Tuesday, August 09, 2005

Liberals- "Bigotry Is Like...So In!"

Be it racism, gay-baiting, or Christian-bashing, the left offers a little something for bigots of many stripes.

*A Senate Democratic memo revealed that Judiciary Committee Democrats targeted Miguel Estrada's judicial nomination for defeat because "he is Latino."

*Harry Belafonte used a Hitler analogy when asked about what impact prominent blacks such as former Secretary of State Powell and current Secretary of State Condoleezza Rice had on the Bush administration's relations with minorities.

*A leading Holocaust Studies institute asks entertainers Harry Belafonte, Dick Gregory, and Woody Allen to retract their recent statements comparing the Bush administration, Israelis, and black conservatives to Nazis.

*Civil rights activist Dick Gregory mocked the existence of African-American conservatives in America.
Gregory also trashed the United States, calling it "the most dishonest, ungodly, unspiritual nation that ever existed in the history of the planet."
Organizers said an estimated 15,000 people attended the rally, which also included the president of the NAACP and several congressional leaders, such as Rep. John Conyers (D-MI); Rep. Charles Rangel (D-NY); Rep. John Lewis (D-GA); Rep. Nancy Pelosi (D-CA) and Maxine Waters (D-CA).

*The Angry Left speculates that John Roberts's 4-year-old son is gay.
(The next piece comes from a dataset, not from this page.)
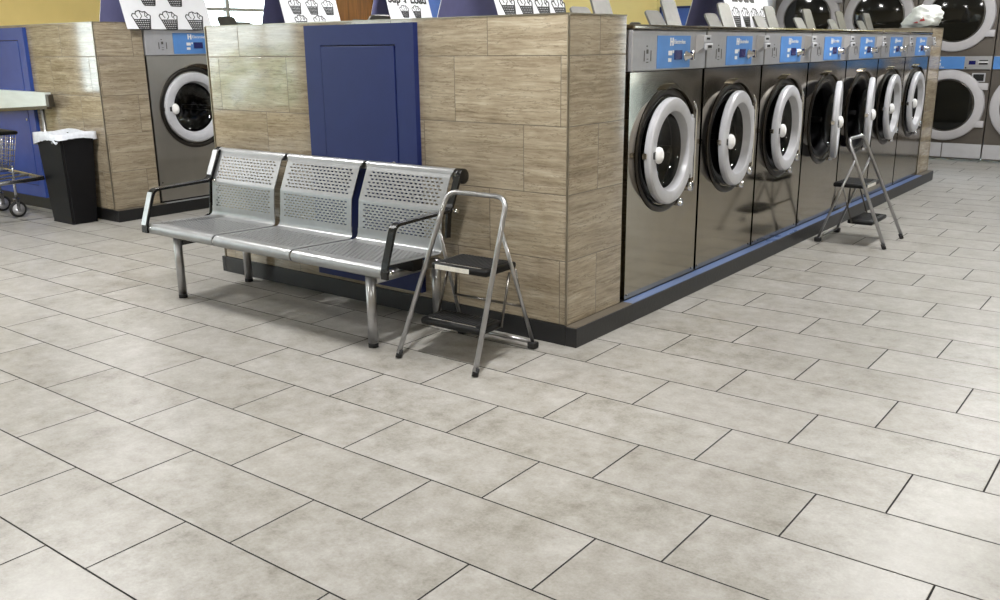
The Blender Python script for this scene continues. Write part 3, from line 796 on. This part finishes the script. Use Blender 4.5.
def tent_sign(label, x, y, z, length, half, height, icons, words=None, drop=0.):
    """ridge along y; printed face looks towards +x"""
    t = thing('tent_sign', label, 'sign', (x, y, z), group='tent signs on the washer islands')
    sl = math.hypot(half, height); ang = math.atan2(half, height)
    for sgn, nm in ((1, 'printed_panel'), (-1, 'back_panel')):
        m = MB(); m.box((-.004, 0, -drop if sgn == 1 else 0), (0, length, sl), mi=0)
        m.bm.faces.ensure_lookup_table(); m.bm.normal_update()
        for f in m.bm.faces:
            if f.normal.x * sgn < -.5: f.material_index = 1
        o = m.build(nm, ['sign', 'signdark'], t, recalc=False)
        o.location = (half*sgn, 0, 0); o.rotation_euler = (0, -ang*sgn, 0)
        if sgn == 1: face = o
    for (u, v, w, h) in icons:
        ic = MB(); basket_icon(ic, u, v, w, h, .0004); ic.build('basket_print', 'ink', face)
    if words:
        for (txt, size, yy, zz) in words: text_mesh(txt, size, 'lettering', 'ink', face, (.001, yy, zz), (pi/2, 0, pi/2), bold=size*.035)
    return t

W6 = .17
tent_sign('white tent sign with laundry baskets draped over the left washer, yellow wall behind it', -4.89, .80, 1.532, .79, .20, .62,
          [(.15, .045, W6, .15), (.395, .045, W6, .15), (.64, .045, W6, .15), (.15+.1, .24, W6, .15), (.395+.1, .24, W6, .15)], drop=.03)
tent_sign('white tent sign with laundry baskets between the left window and the wooden door', -4.92, 2.44, 1.532, .70, .18, .60,
          [(.20, .055, .15, .13), (.43, .055, .15, .13), (.20-.03, .20, .15, .14), (.38, .20, .15, .14), (.58, .20, .15, .14)])
tent_sign('white tent sign reading Super Load above the blue access panel', -4.92, 3.86, 1.56, .66, .17, .58,
          [(.24, .16, .14, .13), (.43, .16, .14, .13)], [('Super Load', .13, .32, .25)])
tent_sign('white tent sign nearest the tiled corner, its dark side facing the bench', -.90, .42, 1.44, .62, .22, .62,
          [(.10+.155*k, .10, .13, .12) for k in range(4)] + [(.10+.155*k, .24, .13, .12) for k in range(4)])
tent_sign('white tent sign reading Load behind the grey lids above the washers', -.79, 3.0, 1.432, .80, .18, .64,
          [(.16+.17*k, .10, .14, .14) for k in range(4)], [('Load', .21, .33, .215)])

# white plastic bag on the far pier
bg = MB(); bmesh.ops.create_icosphere(bg.bm, subdivisions=4, radius=1.)
random.seed(5)
for v in bg.bm.verts:
    n = v.co.normalized(); f = 1 + .10*sin(5*n.x+2*n.z+1)+.08*sin(9*n.y+4*n.x)+.05*sin(17*n.z+11*n.x)+.03*sin(23*n.y-13*n.z)
    v.co = Vector((n.x*f*.17, n.y*f*.16, max(n.z*f*.125, -.075)))
    v.co.z += .03*(v.co.x/.17)
for f in bg.bm.faces: f.smooth = True
bag = bg.build('plastic_bag', 'bag'); bag.location = (-.13, 6.33, H1+.076); tag(bag, 'crumpled white plastic bag lying on top of the far tiled pier', 'bag')
m = MB(); m.prism([(.00, -.166, -.02), (.05, -.166, -.015), (.03, -.166, .02)], (0, .004, 0)); m.prism([(-.06, -.168, -.035), (-.01, -.168, -.035), (-.015, -.168, -.02)], (0, .004, 0)); m.build('red_print', 'redink', bag)

# ------------------------------------------------------------------ dryers
def make_dryer(label):
    t = thing('stacked_dryer', label, 'dryer', group='stacked dryers along the back wall')
    w = .425; D = .05
    b = MB(); b.box((-w+.003, 0, .02), (w-.003, .6, 2.15), bev=.004); b.build('cabinet', 'dryer', t)
    for x0, x1 in ((-w+.005, -.005), (.005, w-.005)):
        k = MB(); k.box((x0, -.012, .035), (x1, -.0005, .197), bev=.004); ko = k.build('kick_panel', 'kick', t)
    k = MB(); k.lathe([(0, -.016), (.012, -.016), (.014, -.0125), (0, -.0125)], (-.14, 0, .14), 'y', 12); k.build('lock', 'gap', t)
    for (cz, tz) in ((.63, (-.24, .18)), (1.63, (-.24, .18))):
        d = MB()
        d.lathe([(.298, -.012), (.298, -.036), (.306, -.042), (.38, -.042), (.396, -.034), (.402, -.02), (.402, -.0005)], (0, 0, cz), 'y', 64)
        for z in tz: d.box((.30, -.04, cz+z), (w-.01, -.001, cz+z+.075), bev=.006)
        do = d.build('door', 'dryerring', t, sharp=32)
        g = MB(); rs = g.lathe([(.302, -.026), (.25, -.034), (.12, -.042), (.02, -.044)], (0, 0, cz), 'y', 48, closed=False); g.disc(rs[-1]); g.build('door_glass', 'dryerglass', do)
        g = MB(); g.lathe([(.298, -.03), (.29, -.04), (.283, -.04), (.283, -.03)], (0, 0, cz), 'y', 56); g.build('door_seal', 'stain_dark', do)
    z0, z1 = 1.035, 1.18
    p = MB(); p.box((-w+.004, -.02, z0), (w-.004, -.0005, z1), bev=.003); po = p.build('control_panel', 'panelgrey', t)
    q = MB(); q.box((-w+.006, -.0225, z0+.004), (.14, -.0202, z1-.004)); q.build('blue_label', 'panelblue', po)
    q = MB(); q.box((.185, -.0225, 1.088), (.255, -.0205, 1.13)); q.build('display', 'lcd', po)
    q = MB(); q.box((.29, -.0225, 1.125), (.38, -.0205, 1.137)); q.box((.29, -.0225, 1.088), (.38, -.0205, 1.108)); q.box((.15, -.0225, 1.045), (.165, -.0205, 1.06)); q.build('slot', 'gap', po)
    q = MB(); q.box((.285, -.03, 1.108), (.385, -.0205, 1.122)); q.build('slot_plate', 'white', po)
    text_mesh('Electrolux', .03, 'lettering', 'white', po, (-.13, -.0226, 1.05), (pi/2, 0, 0))
    q = MB(); q.box((-.15, -.0235, 1.075), (-.11, -.0226, 1.105)); q.box((-.15, -.0235, 1.125), (-.11, -.0226, 1.14)); q.build('white_print', 'white', po)
    v = MB(); v.box((.23, -.006, .895), (.37, -.0005, .995), bev=.004); vo = v.build('coin_box', 'kick', t)
    v = MB(); v.box((.245, -.009, .908), (.355, -.0062, .982)); v.build('coin_box_door', 'gap', vo)
    return t
dl = ['stacked dryer in the back row directly behind the white plastic bag',
      'stacked dryer behind the grey lids, one left of the dryer behind the bag',
      'leftmost stacked dryer on the back wall, bright window reflected in its round door',
      'stacked dryer at the right edge of the photo', 'stacked dryer just beyond the right edge of the photo', 'stacked dryer near the right end of the back wall', 'stacked dryer one left of the right back corner', 'stacked dryer in the right back corner']
d0 = make_dryer(dl[0]); d0.location = (-.28, 8.40-.55+.01, 0)
YD = 8.40
d0.location = (-.28, YD, 0)
for k, lb in ((-1, dl[1]), (-2, dl[2]), (1, dl[3]), (2, dl[4]), (3, dl[5]), (4, dl[6]), (5, dl[7])): dup(d0, lb, (-.28+.855*k, YD, 0))
for o in list(bpy.data.objects):
    if o.name.startswith('wall_back'):
        o.location.y += .56
    if o.name.startswith('notice_board') or o.name in ('trim_1', 'baseboard_back'): o.location.y += .56

# ------------------------------------------------------------------ light
w = bpy.data.worlds.new('World'); S.world = w; w.use_nodes = True
nt = w.node_tree; bg_ = nt.nodes['Background']
tc = nt.nodes.new('ShaderNodeTexCoord'); sx = nt.nodes.new('ShaderNodeSeparateXYZ'); nt.links.new(tc.outputs['Generated'], sx.inputs[0])
nt.links.new(ramp(nt, sx.outputs[2], [(.0, (.80, .92, .98)), (.25, (.86, .94, 1.)), (.8, (.55, .74, 1.))]), bg_.inputs[0])
bg_.inputs[1].default_value = 12.0

def lamp(x, y, sx_, sy_, power, col=(1., .994, .982)):
    l = bpy.data.lights.new('ceiling_lamp', 'AREA'); l.shape = 'RECTANGLE'; l.size = sx_; l.size_y = sy_; l.energy = power; l.color = col
    o = bpy.data.objects.new('ceiling_lamp', l); COL.objects.link(o); o.location = (x, y, ZC-.02)
for x, y, p in ((-3.6, -.95, 170), (.3, -.75, 130), (-7.0, -3.2, 75), (-7.0, 1.8, 75), (-3.7, 3.6, 90), (.9, 3.2, 110), (.9, 6.4, 100), (-2.0, -4.6, 85), (2.6, -4.2, 85), (3.4, 1.2, 70), (-6.6, 6.4, 75)):
    lamp(x, y, .16, .6, p)
def portal(p, q, z0, z1, axis):
    l = bpy.data.lights.new('window_portal', 'AREA'); l.shape = 'RECTANGLE'; l.cycles.is_portal = True
    o = bpy.data.objects.new('window_portal', l); COL.objects.link(o)
    l.size_y = z1-z0; l.size = q-p
    if axis == 'x': o.location = (XL-.16, (p+q)/2, (z0+z1)/2); o.rotation_euler = (pi/2, 0, -pi/2)
    else: o.location = ((p+q)/2, YF-.16, (z0+z1)/2); o.rotation_euler = (pi/2, 0, 0)
    return o
for (p, q, a, b) in wl: portal(p, q, a, b, 'x')
for (p, q, a, b) in wf: portal(p, q, a, b, 'y').rotation_euler = (pi/2, 0, pi)

# ------------------------------------------------------------------ camera
f, cx, cy = 912.879, 500.09, 299.97
pit, roll, yaw = .270019, -.010908, .658305
C = Vector((2.21386, -3.35973, 1.33287))
fw = Vector((-sin(yaw), cos(yaw), 0)); rt = Vector((cos(yaw), sin(yaw), 0)); up = Vector((0, 0, 1))
f2 = fw*cos(pit)-up*sin(pit); u2 = fw*sin(pit)+up*cos(pit)
r3 = rt*cos(roll)+u2*sin(roll); u3 = -rt*sin(roll)+u2*cos(roll)
cam = bpy.data.cameras.new('camera'); co = bpy.data.objects.new('camera', cam); COL.objects.link(co)
mw = Matrix(((r3.x, u3.x, -f2.x, C.x), (r3.y, u3.y, -f2.y, C.y), (r3.z, u3.z, -f2.z, C.z), (0, 0, 0, 1)))
co.matrix_world = mw
cam.sensor_width = 36; cam.lens = f/1000*36; cam.clip_start = .05; cam.clip_end = 200
S.camera = co

S.view_settings.view_transform = 'Standard'; S.view_settings.look = 'None'
S.view_settings.gamma = 1; S.view_settings.use_curve_mapping = False
S.view_settings.exposure = -0.5
S.cycles.use_denoising = True
S.cycles.max_bounces = 8; S.cycles.transparent_max_bounces = 12; S.cycles.sample_clamp_indirect = 6.0
S.cycles.caustics_reflective = False; S.cycles.caustics_refractive = False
It turns out other Kos posters are speculating that Roberts himself is gay.

But that's nothing new, let's not forget-

*Edwards obvious attempt to appeal to antigay sentiment by proclaiming that Vice President Cheney has a gay daughter.
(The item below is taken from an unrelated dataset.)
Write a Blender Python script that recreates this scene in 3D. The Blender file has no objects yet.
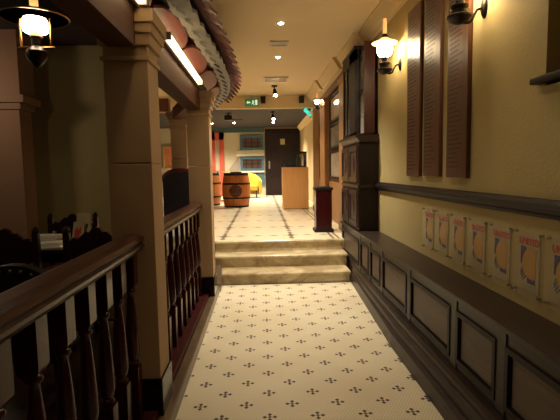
import bpy, bmesh, math, random
from mathutils import Vector, Matrix
PI = math.pi
rnd = random.Random(7)
S = bpy.context.scene
COL = S.collection

# ------------------------------------------------------------------ materials
def lin(c):
    return tuple((v / 12.92 if v <= .04045 else ((v + .055) / 1.055) ** 2.4) for v in [x / 255 for x in c]) + (1,)

class NT:
    """tiny node-graph writer"""
    def __init__(s, name):
        s.m = bpy.data.materials.new(name); s.m.use_nodes = True
        s.t = s.m.node_tree; s.n = s.t.nodes
        s.b = s.n['Principled BSDF']
    def node(s, typ, **kw):
        n = s.n.new(typ)
        for k, v in kw.items(): setattr(n, k, v)
        return n
    def link(s, a, b): s.t.links.new(a, b)
    def put(s, sock, v):
        if hasattr(v, 'is_linked') or isinstance(v, bpy.types.NodeSocket): s.link(v, sock)
        else: sock.default_value = v
    def math(s, op, a, b=0.0, c=0.0):
        n = s.node('ShaderNodeMath', operation=op)
        s.put(n.inputs[0], a); s.put(n.inputs[1], b); s.put(n.inputs[2], c)
        return n.outputs[0]
    def mix(s, f, a, b):
        n = s.node('ShaderNodeMix', data_type='RGBA')
        s.put(n.inputs[0], f); s.put(n.inputs[6], a); s.put(n.inputs[7], b)
        return n.outputs[2]
    def obj(s): return s.node('ShaderNodeTexCoord').outputs['Object']
    def geo(s): return s.node('ShaderNodeNewGeometry').outputs['Position']
    def mapped(s, vec, scale, rot=(0, 0, 0)):
        n = s.node('ShaderNodeMapping'); s.link(vec, n.inputs[0])
        n.inputs['Scale'].default_value = scale; n.inputs['Rotation'].default_value = rot
        return n.outputs[0]
    def noise(s, vec, scale, detail=4, rough=.55, dist=0):
        n = s.node('ShaderNodeTexNoise'); s.link(vec, n.inputs['Vector'])
        n.inputs['Scale'].default_value = scale; n.inputs['Detail'].default_value = detail
        n.inputs['Roughness'].default_value = rough; n.inputs['Distortion'].default_value = dist
        return n.outputs[0]
    def ramp(s, f, lo, hi):
        n = s.node('ShaderNodeMapRange'); s.link(f, n.inputs[0])
        n.inputs[1].default_value = lo; n.inputs[2].default_value = hi
        return n.outputs[0]
    def bump(s, h, strength, dist=.01):
        n = s.node('ShaderNodeBump'); s.link(h, n.inputs['Height'])
        n.inputs['Strength'].default_value = strength; n.inputs['Distance'].default_value = dist
        s.link(n.outputs[0], s.b.inputs['Normal'])
    def done(s, color=None, rough=.5, metal=0, spec=.5):
        if color is not None: s.put(s.b.inputs['Base Color'], color)
        s.put(s.b.inputs['Roughness'], rough); s.b.inputs['Metallic'].default_value = metal
        s.b.inputs['Specular IOR Level'].default_value = spec
        return s.m

def plain(name, c, rough=.5, metal=0, var=.12, scale=14, spec=.5, bump=0):
    g = NT(name); o = g.obj(); n = g.noise(o, scale)
    a = lin(c); b = tuple(v * (1 - var) for v in a[:3]) + (1,)
    if bump: g.bump(g.noise(o, scale * 6), bump, .004)
    return g.done(g.mix(n, b, a), rough, metal, spec)

def wood(name, c1, c2, rough=.4, axis=1, scale=1.0, spec=.28):
    g = NT(name); o = g.obj()
    sc = [14 * scale] * 3; sc[axis] = 1.1 * scale
    n = g.noise(g.mapped(o, sc), 2.2, 6, .6, .6)
    m = g.noise(o, 1.6, 2)
    col = g.mix(g.ramp(n, .3, .7), lin(c1), lin(c2))
    col = g.mix(g.math('MULTIPLY', m, .35), col, lin(c1))
    g.bump(n, .12, .004)
    return g.done(col, rough, 0, spec)

def plaster(name, c, var=.14, bump=.25, rough=.8, scale=3.0):
    g = NT(name); p = g.geo()
    n = g.noise(p, scale, 4); f = g.noise(p, 55, 3)
    a = lin(c); b = tuple(v * (1 - var) for v in a[:3]) + (1,)
    g.bump(f, bump, .006)
    return g.done(g.mix(n, b, a), rough, 0, .25)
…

*As The Weekly Standard's David Skinner remembers, innuendoes about David Souter's sexuality flew in 1990, when then-President Bush appointed him to the Supreme Court.

And as noted yesterday-

*Manuel Miranda lists Bush-appointed judges, Catholic and Protestant, who've been subject to Democratic inquisitions for supposed excessive devoutness to Christianity.
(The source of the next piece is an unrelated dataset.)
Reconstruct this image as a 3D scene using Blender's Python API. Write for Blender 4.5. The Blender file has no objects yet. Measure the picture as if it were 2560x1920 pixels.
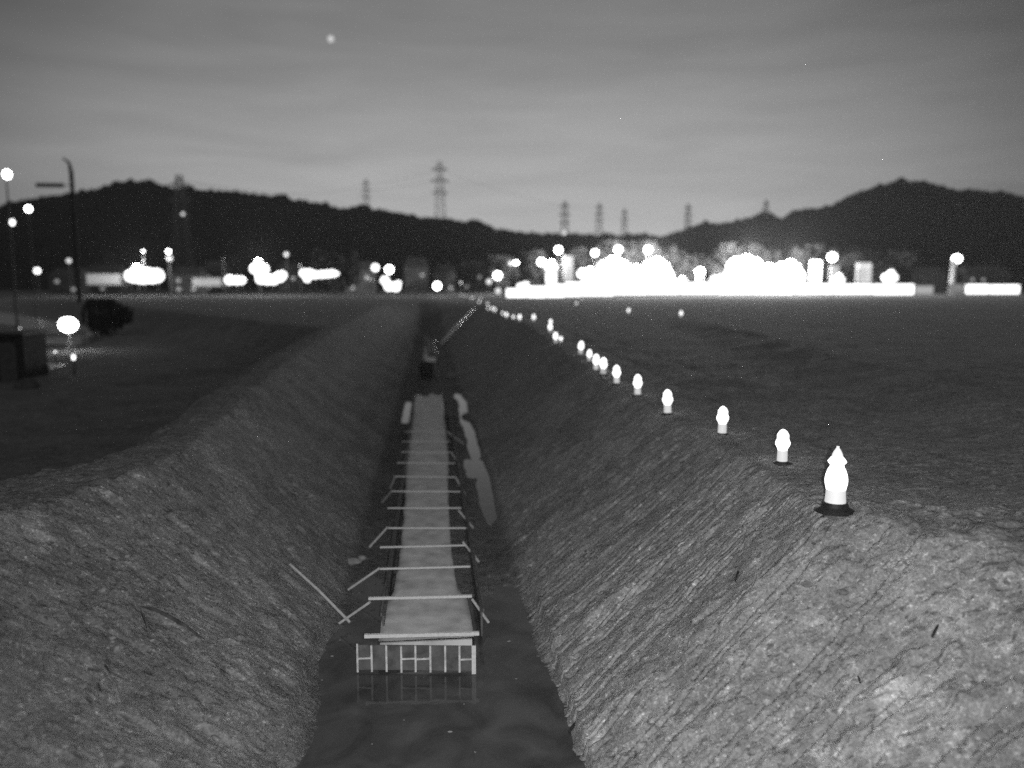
import bpy, math, random
import numpy as np
from mathutils import Vector, Matrix

random.seed(7)
C = bpy.context.scene.collection
scene = bpy.context.scene
R = math.radians

# ------------------------------------------------------------------ camera
CAM_H = 2.8                       # above the right-hand plateau (z = 0)
FPX = 2000.0                      # focal length in pixels of the 2560 px wide frame
PITCH = math.atan2(245, 2000)
YAW = math.atan2(205, math.hypot(2000, 245))
cam_d = bpy.data.cameras.new("camera")
cam = bpy.data.objects.new("camera", cam_d)
C.objects.link(cam)
cam.location = (0, 0, CAM_H)
cam.rotation_euler = (math.pi / 2 - PITCH, 0, -YAW)
cam_d.sensor_width = 36
cam_d.lens = FPX / 2560 * 36
cam_d.clip_start = 0.1
cam_d.clip_end = 9000
cam_d.dof.use_dof = True
cam_d.dof.focus_distance = 11.0
APER = 0.085                      # lens opening in metres
cam_d.dof.aperture_fstop = cam_d.lens / 1000 / APER
scene.camera = cam
CM = cam.rotation_euler.to_matrix()

# ------------------------------------------------------------------ world
world = bpy.data.worlds.new("World")
scene.world = world
world.use_nodes = True
wn = world.node_tree
wn.nodes.clear()
def wnode(t, **kw):
    n = wn.nodes.new(t)
    for k, v in kw.items():
        setattr(n, k, v)
    return n
L = wn.links.new
sky = wnode("ShaderNodeTexSky")
sky.sky_type = 'NISHITA'
sky.sun_disc = False
sky.sun_elevation = R(1.5)
sky.sun_rotation = R(8)
bw = wnode("ShaderNodeRGBToBW")
L(sky.outputs[0], bw.inputs[0])
tc = wnode("ShaderNodeTexCoord")
sep = wnode("ShaderNodeSeparateXYZ")
L(tc.outputs["Generated"], sep.inputs[0])
ramp = wnode("ShaderNodeValToRGB")
L(sep.outputs[2], ramp.inputs[0])
cr = ramp.color_ramp
cr.elements[0].position = 0.0
cr.elements[0].color = (.39,) * 3 + (1,)
cr.elements[1].position = 1.0
cr.elements[1].color = (.20,) * 3 + (1,)
for p, v in ((.05, .43), (.12, .41), (.19, .33), (.26, .24), (.33, .20), (.55, .22)):
    e = cr.elements.new(p); e.color = (v, v, v, 1)
# brighter towards the afterglow straight ahead, darker to both sides
dirn = wnode("ShaderNodeVectorMath", operation='DOT_PRODUCT')
L(tc.outputs["Generated"], dirn.inputs[0])
dirn.inputs[1].default_value = (math.sin(R(4)), math.cos(R(4)), 0)
az = wnode("ShaderNodeMapRange")
L(dirn.outputs["Value"], az.inputs[0])
az.inputs[1].default_value = 0.76; az.inputs[2].default_value = 0.985
az.inputs[3].default_value = 0.27; az.inputs[4].default_value = 1.0
az.interpolation_type = 'SMOOTHSTEP'
# long thin streaks of cloud
mp = wnode("ShaderNodeMapping")
mp.inputs["Scale"].default_value = (2.2, 2.2, 16)
L(tc.outputs["Generated"], mp.inputs[0])
nz = wnode("ShaderNodeTexNoise")
nz.inputs["Scale"].default_value = 2.1; nz.inputs["Detail"].default_value = 4
nz.inputs["Distortion"].default_value = .5
L(mp.outputs[0], nz.inputs[0])
cm = wnode("ShaderNodeMapRange")
L(nz.outputs[0], cm.inputs[0])
cm.inputs[1].default_value = .3; cm.inputs[2].default_value = .7
cm.inputs[3].default_value = .88; cm.inputs[4].default_value = 1.08
m1 = wnode("ShaderNodeMath", operation='MULTIPLY')
m2 = wnode("ShaderNodeMath", operation='MULTIPLY')
L(ramp.outputs[0], m1.inputs[0]); L(az.outputs[0], m1.inputs[1])
L(m1.outputs[0], m2.inputs[0]); L(cm.outputs[0], m2.inputs[1])
m3 = wnode("ShaderNodeMath", operation='MULTIPLY_ADD')
L(bw.outputs[0], m3.inputs[0]); m3.inputs[1].default_value = 0.004
L(m2.outputs[0], m3.inputs[2])
bg = wnode("ShaderNodeBackground")
L(m3.outputs[0], bg.inputs[0])
bg.inputs[1].default_value = 1.05
wo = wnode("ShaderNodeOutputWorld")
L(bg.outputs[0], wo.inputs[0])

# ------------------------------------------------------------------ the recorder's own infrared lamp, the only light on the near banks
ird = bpy.data.lights.new("infrared_lamp", 'SPOT')
ird.energy = 3200
ird.spot_size = R(98)
ird.spot_blend = 1.0
ird.shadow_soft_size = 0.04
iro = bpy.data.objects.new("infrared_lamp", ird)
C.objects.link(iro)
iro.location = (0.25, -0.15, CAM_H + 0.1)
iro.rotation_euler = (math.pi / 2 - R(19), 0, -R(7))

# ------------------------------------------------------------------ exposure
vs = scene.view_settings
vs.view_transform = 'Standard'
vs.look = 'None'
vs.gamma = 1
vs.use_curve_mapping = False
vs.exposure = 0
scene.render.engine = 'CYCLES'
scene.cycles.use_denoising = False
scene.cycles.max_bounces = 6
scene.cycles.sample_clamp_indirect = 0.35
scene.cycles.volume_bounces = 0
scene.cycles.use_adaptive_sampling = False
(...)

Which comes as no surprise considering-

*Sen. Howell Heflin of Alabama explained in 1987 that he voted against Robert Bork's confirmation in part because he was "disturbed by his [Bork's] refusal to discuss his belief in God--or the lack thereof."

And with no repercussions (except more bigotry) although requiring a nominee to discuss their religious belief is clearly unconstitutional according to the religious test clause of Article VI (prohibiting inquiry into a nominee's religious views).